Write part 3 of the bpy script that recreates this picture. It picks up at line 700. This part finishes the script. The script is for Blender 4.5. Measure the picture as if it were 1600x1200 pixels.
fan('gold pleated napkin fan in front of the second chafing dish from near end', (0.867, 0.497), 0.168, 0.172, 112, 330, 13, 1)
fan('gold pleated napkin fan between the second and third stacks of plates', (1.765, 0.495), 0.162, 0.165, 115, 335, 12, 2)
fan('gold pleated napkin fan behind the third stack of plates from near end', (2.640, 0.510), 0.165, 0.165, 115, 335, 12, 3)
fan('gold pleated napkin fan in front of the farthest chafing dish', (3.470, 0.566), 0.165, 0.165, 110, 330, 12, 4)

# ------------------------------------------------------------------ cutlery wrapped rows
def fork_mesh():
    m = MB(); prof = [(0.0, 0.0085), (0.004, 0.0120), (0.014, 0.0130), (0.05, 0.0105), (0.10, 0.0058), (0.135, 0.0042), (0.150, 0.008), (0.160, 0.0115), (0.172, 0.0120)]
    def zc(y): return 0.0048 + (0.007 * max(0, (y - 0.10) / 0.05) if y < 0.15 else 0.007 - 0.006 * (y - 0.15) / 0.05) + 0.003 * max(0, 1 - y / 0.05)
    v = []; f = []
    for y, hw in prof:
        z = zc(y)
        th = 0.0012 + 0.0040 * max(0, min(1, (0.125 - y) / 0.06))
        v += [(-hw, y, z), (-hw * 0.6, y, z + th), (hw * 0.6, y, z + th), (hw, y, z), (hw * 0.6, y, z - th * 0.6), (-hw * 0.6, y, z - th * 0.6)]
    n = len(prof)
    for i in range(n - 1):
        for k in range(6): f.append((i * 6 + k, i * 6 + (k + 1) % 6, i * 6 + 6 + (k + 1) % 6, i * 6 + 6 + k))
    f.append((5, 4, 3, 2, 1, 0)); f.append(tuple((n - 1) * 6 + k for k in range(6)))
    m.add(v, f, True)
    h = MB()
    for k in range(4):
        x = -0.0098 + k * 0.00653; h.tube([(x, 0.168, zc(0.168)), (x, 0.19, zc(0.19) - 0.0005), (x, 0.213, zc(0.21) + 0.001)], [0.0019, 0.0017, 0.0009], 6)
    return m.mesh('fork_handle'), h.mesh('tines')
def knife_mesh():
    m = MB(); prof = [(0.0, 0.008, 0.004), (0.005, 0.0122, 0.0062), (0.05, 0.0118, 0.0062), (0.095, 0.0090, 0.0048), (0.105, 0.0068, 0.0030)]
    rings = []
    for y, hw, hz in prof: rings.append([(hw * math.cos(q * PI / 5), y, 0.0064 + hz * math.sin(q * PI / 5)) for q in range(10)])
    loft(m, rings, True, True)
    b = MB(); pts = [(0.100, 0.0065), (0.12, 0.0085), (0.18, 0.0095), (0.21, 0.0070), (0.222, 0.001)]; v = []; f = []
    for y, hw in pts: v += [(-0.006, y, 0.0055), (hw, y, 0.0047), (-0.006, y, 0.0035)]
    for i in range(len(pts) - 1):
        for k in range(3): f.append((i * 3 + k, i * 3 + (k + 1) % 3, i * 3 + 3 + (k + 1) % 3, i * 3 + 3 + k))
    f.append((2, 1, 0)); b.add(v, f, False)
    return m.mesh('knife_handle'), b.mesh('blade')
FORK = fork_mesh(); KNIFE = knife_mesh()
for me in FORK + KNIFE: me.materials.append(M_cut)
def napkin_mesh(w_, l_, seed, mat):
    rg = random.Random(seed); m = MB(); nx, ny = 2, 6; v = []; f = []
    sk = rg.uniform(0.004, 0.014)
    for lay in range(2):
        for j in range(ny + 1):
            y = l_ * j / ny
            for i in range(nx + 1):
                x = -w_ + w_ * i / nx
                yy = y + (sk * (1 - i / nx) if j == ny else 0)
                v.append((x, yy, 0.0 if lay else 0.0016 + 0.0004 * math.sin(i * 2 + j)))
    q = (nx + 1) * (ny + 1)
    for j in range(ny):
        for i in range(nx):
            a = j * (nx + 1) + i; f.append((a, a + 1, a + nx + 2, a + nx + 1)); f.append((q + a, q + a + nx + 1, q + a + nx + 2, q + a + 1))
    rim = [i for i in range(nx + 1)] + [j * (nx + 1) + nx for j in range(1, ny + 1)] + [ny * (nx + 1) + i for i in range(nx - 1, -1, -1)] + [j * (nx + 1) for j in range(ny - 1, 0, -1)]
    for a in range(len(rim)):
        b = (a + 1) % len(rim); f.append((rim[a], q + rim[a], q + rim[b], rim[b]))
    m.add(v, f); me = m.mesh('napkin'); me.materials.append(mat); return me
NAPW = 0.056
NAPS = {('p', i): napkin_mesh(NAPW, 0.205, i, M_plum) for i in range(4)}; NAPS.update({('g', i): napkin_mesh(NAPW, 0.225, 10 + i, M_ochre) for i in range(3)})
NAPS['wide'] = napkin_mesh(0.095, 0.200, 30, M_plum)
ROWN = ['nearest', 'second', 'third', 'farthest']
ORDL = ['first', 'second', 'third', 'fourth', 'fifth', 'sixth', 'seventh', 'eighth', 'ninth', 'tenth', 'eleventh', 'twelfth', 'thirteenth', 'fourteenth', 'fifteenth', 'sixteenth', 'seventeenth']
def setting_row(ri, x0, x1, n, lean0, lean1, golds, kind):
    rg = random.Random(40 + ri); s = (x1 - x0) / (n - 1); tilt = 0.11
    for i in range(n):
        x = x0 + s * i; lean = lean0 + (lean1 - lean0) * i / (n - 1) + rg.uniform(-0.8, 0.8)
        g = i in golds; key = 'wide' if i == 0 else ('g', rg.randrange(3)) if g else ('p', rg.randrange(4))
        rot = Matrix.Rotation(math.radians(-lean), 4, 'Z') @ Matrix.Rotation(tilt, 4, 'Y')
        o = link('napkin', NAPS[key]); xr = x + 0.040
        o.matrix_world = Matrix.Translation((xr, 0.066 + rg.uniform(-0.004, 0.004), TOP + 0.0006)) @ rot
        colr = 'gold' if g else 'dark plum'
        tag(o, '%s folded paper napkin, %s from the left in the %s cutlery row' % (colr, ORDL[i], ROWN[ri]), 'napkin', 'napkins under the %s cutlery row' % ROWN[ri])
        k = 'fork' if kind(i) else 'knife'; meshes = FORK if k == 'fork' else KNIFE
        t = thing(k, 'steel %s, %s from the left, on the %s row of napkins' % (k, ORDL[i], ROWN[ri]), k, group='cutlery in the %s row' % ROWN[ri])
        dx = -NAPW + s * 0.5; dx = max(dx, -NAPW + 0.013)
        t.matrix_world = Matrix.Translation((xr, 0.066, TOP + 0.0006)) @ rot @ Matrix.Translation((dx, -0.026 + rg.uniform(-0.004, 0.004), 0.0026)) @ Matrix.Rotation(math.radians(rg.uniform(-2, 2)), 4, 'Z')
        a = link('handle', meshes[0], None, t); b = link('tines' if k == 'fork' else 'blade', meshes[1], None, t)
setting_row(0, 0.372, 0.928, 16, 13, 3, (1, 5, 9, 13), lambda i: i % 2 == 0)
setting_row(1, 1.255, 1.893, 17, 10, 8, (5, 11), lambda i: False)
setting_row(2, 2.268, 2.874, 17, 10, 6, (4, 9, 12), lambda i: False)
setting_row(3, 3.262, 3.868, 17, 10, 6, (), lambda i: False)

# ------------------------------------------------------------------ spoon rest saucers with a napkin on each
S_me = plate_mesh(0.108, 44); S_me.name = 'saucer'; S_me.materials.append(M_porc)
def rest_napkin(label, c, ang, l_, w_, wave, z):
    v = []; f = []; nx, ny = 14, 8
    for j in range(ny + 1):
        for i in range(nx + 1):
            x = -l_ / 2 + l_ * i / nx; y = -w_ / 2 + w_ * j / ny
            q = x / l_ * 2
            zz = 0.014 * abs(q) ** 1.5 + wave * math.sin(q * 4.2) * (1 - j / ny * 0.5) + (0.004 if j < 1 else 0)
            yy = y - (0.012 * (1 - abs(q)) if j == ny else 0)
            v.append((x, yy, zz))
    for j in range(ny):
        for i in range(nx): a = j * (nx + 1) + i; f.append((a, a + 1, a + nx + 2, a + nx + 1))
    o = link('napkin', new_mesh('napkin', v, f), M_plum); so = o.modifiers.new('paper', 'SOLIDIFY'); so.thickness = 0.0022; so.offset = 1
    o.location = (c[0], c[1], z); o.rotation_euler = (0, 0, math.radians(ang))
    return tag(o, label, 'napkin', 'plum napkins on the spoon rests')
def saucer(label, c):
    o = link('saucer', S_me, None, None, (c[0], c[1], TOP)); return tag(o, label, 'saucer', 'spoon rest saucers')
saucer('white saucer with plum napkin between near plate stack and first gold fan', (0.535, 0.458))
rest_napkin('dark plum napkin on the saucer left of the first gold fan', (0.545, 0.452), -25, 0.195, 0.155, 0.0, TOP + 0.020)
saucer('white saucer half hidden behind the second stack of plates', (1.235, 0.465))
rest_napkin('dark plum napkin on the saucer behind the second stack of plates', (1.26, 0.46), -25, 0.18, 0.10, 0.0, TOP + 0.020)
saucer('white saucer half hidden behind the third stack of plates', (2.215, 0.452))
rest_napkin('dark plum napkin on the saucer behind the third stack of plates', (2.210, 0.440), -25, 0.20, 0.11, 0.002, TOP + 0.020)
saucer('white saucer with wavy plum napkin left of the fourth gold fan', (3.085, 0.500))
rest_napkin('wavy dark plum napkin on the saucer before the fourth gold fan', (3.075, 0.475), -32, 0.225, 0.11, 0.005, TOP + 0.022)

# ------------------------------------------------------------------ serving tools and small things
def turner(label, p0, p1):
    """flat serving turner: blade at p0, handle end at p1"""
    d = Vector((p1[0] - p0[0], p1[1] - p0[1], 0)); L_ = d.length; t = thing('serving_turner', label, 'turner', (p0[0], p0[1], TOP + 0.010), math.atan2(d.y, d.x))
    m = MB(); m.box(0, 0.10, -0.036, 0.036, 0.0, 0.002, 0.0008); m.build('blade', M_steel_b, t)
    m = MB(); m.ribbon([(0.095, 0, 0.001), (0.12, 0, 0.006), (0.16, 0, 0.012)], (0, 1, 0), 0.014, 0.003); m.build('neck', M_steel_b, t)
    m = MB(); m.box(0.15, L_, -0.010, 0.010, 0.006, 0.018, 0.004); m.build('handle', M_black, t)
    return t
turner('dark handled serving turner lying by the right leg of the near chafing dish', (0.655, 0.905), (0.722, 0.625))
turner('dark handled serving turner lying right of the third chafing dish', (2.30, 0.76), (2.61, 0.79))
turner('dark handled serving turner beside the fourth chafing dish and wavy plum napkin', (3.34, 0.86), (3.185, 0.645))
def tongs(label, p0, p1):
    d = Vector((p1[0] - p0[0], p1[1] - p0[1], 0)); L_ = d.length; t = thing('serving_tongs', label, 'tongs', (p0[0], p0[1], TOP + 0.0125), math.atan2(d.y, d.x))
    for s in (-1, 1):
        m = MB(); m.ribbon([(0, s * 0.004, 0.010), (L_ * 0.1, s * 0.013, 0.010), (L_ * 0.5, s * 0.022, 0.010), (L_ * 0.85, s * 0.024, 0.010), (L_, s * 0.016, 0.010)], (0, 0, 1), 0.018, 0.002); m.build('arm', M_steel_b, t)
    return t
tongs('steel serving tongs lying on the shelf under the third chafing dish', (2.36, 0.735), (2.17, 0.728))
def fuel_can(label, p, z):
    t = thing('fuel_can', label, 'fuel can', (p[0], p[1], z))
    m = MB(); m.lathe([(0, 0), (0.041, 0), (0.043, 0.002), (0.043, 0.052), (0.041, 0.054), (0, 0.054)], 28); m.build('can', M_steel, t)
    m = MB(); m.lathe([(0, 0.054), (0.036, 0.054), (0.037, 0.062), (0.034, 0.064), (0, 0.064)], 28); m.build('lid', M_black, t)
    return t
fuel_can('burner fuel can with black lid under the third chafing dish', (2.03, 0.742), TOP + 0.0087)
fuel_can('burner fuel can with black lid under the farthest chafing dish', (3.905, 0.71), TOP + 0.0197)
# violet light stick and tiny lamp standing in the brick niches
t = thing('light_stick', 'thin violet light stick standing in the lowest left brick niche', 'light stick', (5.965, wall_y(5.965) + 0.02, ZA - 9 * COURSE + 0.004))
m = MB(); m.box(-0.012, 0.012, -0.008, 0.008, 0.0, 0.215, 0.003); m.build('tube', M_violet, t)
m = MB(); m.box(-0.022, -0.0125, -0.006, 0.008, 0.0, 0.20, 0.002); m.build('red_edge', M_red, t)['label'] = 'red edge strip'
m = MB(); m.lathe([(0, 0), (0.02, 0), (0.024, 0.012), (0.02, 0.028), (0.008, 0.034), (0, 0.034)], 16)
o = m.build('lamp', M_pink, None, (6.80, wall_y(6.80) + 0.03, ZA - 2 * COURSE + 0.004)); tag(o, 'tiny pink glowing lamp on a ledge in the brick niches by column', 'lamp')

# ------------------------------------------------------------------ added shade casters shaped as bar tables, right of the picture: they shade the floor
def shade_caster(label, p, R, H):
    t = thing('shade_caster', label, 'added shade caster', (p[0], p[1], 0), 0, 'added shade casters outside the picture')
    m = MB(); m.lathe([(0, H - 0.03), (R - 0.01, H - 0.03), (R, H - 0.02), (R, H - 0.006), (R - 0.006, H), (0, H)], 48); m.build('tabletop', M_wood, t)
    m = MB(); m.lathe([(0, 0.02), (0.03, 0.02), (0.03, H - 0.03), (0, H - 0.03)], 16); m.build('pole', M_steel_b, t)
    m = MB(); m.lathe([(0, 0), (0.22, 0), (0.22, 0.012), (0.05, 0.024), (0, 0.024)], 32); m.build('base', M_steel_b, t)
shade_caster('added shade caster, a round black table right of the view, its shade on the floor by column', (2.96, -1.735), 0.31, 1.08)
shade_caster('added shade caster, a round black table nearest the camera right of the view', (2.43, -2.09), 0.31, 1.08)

## [EXERCISE BRIEF]
Starting at the first line of the listing, retype every line up to and including the one with "fan('gold pleated napkin fan in front of the farthest".

## [TASK SOLUTION]
Write part 3 of the bpy script that recreates this picture. It picks up at line 700. This part finishes the script. The script is for Blender 4.5. Measure the picture as if it were 1600x1200 pixels.
fan('gold pleated napkin fan in front of the second chafing dish from near end', (0.867, 0.497), 0.168, 0.172, 112, 330, 13, 1)
fan('gold pleated napkin fan between the second and third stacks of plates', (1.765, 0.495), 0.162, 0.165, 115, 335, 12, 2)
fan('gold pleated napkin fan behind the third stack of plates from near end', (2.640, 0.510), 0.165, 0.165, 115, 335, 12, 3)
fan('gold pleated napkin fan in front of the farthest chafing dish', (3.470, 0.566), 0.165, 0.165, 110, 330, 12, 4)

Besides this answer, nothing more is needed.